I was late to the texting party,  but once I got started, I became an overachiever. I am valedictorian of texting. They estimate that 200,000 texts are sent per minute. I'm probably personally responsible for a third of them.  I wasn't exaggerating when I said Mr. Papworth's achievement changed my future life for the better.  Texting is a godsend for people like me.  Because even though I'm 37 rather than 17, I'm still shy and awkward, I still hate talking on the phone, and I still move a lot.

E-mail will always be my first love.  It's the main reason I was able to maintain any friendships at all when I've moved in the past.  But then I started dating Facebook and e-mail mostly became a fond memory,  like that old boyfriend you still think about years later.  But then I met texting and we've been having a hot and heavy affair for a few years now.  I'm still seeing Facebook, but texting and I are going steady.

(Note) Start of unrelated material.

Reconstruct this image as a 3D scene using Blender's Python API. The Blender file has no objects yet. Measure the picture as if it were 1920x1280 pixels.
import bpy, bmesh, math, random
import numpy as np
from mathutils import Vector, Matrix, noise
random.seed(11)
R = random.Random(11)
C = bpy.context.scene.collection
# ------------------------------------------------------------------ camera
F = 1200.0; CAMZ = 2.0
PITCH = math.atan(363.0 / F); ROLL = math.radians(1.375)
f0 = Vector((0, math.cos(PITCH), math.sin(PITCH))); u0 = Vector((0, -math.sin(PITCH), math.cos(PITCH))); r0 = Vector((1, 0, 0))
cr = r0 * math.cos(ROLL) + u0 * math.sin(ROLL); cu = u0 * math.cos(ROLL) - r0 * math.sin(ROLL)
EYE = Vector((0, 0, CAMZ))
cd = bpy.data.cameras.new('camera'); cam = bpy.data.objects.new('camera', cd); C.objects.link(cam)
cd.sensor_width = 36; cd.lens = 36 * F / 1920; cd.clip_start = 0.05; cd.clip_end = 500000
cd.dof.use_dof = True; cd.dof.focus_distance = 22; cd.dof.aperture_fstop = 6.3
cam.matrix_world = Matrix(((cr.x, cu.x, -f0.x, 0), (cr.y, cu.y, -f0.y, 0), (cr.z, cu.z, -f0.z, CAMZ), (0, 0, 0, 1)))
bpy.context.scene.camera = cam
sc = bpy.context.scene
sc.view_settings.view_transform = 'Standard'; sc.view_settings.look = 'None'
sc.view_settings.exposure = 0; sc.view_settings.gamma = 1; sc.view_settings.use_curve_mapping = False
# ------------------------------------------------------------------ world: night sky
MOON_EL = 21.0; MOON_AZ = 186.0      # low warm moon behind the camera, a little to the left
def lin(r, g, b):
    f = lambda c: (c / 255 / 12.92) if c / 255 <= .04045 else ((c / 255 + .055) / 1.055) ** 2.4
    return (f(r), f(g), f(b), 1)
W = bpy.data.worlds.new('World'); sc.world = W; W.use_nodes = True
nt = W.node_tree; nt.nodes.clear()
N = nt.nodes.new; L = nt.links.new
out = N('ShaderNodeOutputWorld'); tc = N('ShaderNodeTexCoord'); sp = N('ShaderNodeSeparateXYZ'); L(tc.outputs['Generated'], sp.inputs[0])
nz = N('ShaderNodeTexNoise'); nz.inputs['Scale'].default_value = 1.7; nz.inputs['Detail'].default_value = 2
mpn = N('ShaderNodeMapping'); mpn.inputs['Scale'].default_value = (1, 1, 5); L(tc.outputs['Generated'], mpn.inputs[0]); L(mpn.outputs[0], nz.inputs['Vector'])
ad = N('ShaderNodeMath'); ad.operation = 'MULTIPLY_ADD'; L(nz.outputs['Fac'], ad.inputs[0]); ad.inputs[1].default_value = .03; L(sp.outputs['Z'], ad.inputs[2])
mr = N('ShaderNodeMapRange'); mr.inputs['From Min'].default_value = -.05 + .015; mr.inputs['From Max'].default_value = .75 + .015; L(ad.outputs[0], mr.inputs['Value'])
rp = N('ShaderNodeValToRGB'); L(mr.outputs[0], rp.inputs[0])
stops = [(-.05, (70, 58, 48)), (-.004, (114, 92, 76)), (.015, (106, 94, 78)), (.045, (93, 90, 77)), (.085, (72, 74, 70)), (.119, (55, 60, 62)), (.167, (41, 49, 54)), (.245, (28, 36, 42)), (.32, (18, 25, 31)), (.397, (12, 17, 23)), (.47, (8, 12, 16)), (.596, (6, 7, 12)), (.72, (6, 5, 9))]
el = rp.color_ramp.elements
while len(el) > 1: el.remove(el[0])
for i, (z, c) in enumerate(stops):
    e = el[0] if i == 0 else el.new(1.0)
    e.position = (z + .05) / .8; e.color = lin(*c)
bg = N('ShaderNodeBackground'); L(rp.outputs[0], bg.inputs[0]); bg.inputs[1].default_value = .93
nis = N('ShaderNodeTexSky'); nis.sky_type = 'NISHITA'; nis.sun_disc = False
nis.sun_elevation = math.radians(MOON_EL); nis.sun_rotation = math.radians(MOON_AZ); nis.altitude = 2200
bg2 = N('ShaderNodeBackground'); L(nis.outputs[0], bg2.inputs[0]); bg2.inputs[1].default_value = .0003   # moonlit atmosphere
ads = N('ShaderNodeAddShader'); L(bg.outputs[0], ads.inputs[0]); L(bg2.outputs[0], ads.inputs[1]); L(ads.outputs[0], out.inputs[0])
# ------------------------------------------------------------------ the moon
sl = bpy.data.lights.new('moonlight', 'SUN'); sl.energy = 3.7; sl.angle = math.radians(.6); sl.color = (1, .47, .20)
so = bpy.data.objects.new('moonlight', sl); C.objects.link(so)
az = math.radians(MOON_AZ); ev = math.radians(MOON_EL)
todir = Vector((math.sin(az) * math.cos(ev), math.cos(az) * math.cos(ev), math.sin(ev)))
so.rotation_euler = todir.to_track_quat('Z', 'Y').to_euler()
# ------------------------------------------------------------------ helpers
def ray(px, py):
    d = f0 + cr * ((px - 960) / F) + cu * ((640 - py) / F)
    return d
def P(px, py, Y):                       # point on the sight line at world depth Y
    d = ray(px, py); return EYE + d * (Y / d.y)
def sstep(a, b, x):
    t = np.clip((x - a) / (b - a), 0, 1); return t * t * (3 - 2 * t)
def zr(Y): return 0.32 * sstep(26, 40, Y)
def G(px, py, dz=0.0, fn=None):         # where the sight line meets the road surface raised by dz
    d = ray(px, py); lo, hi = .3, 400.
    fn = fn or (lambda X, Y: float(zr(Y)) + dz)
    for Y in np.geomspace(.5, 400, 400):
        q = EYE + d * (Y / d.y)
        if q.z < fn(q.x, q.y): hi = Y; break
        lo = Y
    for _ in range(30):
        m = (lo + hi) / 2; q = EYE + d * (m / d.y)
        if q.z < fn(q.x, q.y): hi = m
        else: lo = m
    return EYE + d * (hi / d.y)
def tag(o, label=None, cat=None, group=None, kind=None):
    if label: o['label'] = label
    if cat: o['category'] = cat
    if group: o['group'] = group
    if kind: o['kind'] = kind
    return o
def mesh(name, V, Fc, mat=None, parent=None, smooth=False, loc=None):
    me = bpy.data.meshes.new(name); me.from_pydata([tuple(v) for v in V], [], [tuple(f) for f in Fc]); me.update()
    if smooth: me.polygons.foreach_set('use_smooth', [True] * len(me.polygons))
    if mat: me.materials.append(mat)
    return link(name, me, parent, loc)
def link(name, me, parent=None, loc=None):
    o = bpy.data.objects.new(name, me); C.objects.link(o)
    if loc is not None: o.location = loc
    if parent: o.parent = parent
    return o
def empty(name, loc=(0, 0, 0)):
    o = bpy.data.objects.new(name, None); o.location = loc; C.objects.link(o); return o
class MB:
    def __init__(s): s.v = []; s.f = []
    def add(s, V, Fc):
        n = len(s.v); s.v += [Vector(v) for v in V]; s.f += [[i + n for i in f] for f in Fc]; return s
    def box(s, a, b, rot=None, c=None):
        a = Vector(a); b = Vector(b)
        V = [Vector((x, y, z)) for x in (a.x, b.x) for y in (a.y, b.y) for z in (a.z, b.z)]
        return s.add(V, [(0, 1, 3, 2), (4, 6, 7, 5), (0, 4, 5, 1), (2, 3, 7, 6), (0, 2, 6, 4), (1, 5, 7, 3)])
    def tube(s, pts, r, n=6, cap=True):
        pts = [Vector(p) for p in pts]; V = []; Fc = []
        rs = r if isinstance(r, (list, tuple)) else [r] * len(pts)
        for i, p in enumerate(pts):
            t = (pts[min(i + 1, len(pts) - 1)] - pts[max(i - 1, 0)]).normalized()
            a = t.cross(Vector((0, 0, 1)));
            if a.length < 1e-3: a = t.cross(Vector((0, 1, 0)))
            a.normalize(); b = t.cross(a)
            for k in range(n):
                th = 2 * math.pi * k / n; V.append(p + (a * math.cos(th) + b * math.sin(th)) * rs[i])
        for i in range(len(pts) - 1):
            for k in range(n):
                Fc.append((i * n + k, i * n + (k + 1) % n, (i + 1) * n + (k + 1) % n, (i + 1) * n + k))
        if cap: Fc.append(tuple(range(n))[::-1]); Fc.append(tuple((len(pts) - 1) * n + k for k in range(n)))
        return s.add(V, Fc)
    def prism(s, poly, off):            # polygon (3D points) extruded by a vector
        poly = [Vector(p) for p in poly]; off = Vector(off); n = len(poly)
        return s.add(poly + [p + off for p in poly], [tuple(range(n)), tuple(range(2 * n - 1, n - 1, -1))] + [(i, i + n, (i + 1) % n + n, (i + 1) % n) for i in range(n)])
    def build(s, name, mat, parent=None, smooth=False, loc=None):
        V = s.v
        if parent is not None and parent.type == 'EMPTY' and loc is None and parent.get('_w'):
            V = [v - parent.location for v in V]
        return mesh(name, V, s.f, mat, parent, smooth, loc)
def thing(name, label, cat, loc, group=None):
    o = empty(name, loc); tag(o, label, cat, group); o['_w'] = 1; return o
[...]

We're going to prom. I'm wearing texting's class ring. (Don't tell, but sometimes I text and Facebook at the same time. And sometimes I'm thinking about e-mail while I do it.)

Texting has allowed me to build relationships with people that I probably wouldn't have otherwise.  Normal people can make those connections through phone calls.  If you've read even one post here, you clearly know that I am not normal.  So today I celebrate the anniversary of texting, and I honor Neil Papworth and the others who created the technology that allowed him to text "Merry Christmas" 20 years ago. What they gave me was more than the ability to send words through my phone.  They gave me human connection within my comfort zone.  They gave me friends I cherish.  They've all but eliminated the miles that separate me from those I care about.  Merry Christmas indeed.